Обычно благодушный и выдержанный, Федоренко впадал в крайнее возбуждение, рассказывая, как во время визита китайского вождя в СССР Сталин уязвлял гордость и чувство собственного достоинства Мао, заставляя его подолгу сидеть в коридоре возле своего кабинета в ожидании приема. Мао буквально часами ждал, когда же наконец Сталин соблаговолит с ним встретиться, а Сталин специально игнорировал его присутствие в Москве, полагая, что так он демонстрирует свое превосходство над Мао.

— Это выглядело так мелко… Пренебрежение, выказываемое Сталиным, было настолько явным, что я не знал, как мне быть, что сделать, чтобы Мао не сорвался, не наговорил резкостей, — вздыхал Федоренко.

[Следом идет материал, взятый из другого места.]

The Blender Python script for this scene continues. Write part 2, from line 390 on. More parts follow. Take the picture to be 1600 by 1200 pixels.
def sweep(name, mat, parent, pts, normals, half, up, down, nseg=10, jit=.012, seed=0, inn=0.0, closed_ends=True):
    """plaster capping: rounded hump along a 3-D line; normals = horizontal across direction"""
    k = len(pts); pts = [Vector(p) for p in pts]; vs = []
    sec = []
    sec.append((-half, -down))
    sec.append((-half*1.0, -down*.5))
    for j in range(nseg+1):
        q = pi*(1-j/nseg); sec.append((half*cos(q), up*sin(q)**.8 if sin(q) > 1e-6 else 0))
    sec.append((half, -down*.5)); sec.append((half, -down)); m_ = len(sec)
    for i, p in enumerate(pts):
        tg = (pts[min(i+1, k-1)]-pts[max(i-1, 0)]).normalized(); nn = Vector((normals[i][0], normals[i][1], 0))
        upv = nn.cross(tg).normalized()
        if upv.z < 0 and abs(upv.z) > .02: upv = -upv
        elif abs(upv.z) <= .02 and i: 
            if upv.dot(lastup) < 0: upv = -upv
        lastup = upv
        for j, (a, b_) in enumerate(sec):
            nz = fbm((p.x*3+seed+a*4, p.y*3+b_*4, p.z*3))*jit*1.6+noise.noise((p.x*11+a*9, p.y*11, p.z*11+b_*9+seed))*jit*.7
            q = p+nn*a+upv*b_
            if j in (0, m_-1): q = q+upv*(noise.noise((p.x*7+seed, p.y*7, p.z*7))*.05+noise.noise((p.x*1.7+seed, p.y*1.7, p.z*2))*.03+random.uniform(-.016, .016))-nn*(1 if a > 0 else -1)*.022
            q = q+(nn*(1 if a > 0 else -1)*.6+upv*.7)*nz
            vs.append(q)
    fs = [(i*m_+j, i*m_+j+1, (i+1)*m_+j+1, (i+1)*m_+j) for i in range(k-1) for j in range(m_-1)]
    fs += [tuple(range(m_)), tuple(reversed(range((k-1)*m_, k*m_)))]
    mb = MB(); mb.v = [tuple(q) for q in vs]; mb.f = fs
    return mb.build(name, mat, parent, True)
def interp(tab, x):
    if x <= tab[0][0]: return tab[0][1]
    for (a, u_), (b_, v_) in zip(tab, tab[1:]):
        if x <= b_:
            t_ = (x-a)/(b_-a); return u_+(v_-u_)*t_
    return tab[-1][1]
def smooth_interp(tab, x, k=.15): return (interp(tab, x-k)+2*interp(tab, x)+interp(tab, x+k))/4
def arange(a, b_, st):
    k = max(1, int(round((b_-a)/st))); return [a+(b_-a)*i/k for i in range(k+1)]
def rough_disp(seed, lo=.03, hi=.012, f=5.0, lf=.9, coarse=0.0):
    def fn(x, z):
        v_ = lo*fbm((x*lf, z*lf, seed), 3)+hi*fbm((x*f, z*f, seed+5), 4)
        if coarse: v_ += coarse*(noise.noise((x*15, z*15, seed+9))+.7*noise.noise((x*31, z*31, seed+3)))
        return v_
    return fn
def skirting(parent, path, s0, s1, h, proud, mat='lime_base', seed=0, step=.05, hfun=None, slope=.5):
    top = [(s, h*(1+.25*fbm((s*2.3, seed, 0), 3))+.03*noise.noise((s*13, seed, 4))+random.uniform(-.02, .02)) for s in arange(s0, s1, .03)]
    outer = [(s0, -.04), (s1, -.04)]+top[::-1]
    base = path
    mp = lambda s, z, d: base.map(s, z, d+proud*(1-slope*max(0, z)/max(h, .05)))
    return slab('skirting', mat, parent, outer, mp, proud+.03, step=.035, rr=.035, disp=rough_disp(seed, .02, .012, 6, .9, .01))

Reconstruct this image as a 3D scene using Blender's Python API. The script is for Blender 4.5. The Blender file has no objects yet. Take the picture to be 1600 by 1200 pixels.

Мао поневоле приходилось сдерживаться. Его страна отчаянно нуждалась в экономической помощи со стороны СССР. К тому же он очень хотел заключить с Советским Союзом договор о дружбе, союзе и взаимопомощи, который мог бы защищать новый Китай от Японии и враждебно настроенной Америки. В конце концов Сталин дал ему этот договор в качестве подачки и согласился оказать экономическую помощь, однако для начала — в меньших размерах, чем получали некоторые из восточноевропейских сателлитов Советского Союза.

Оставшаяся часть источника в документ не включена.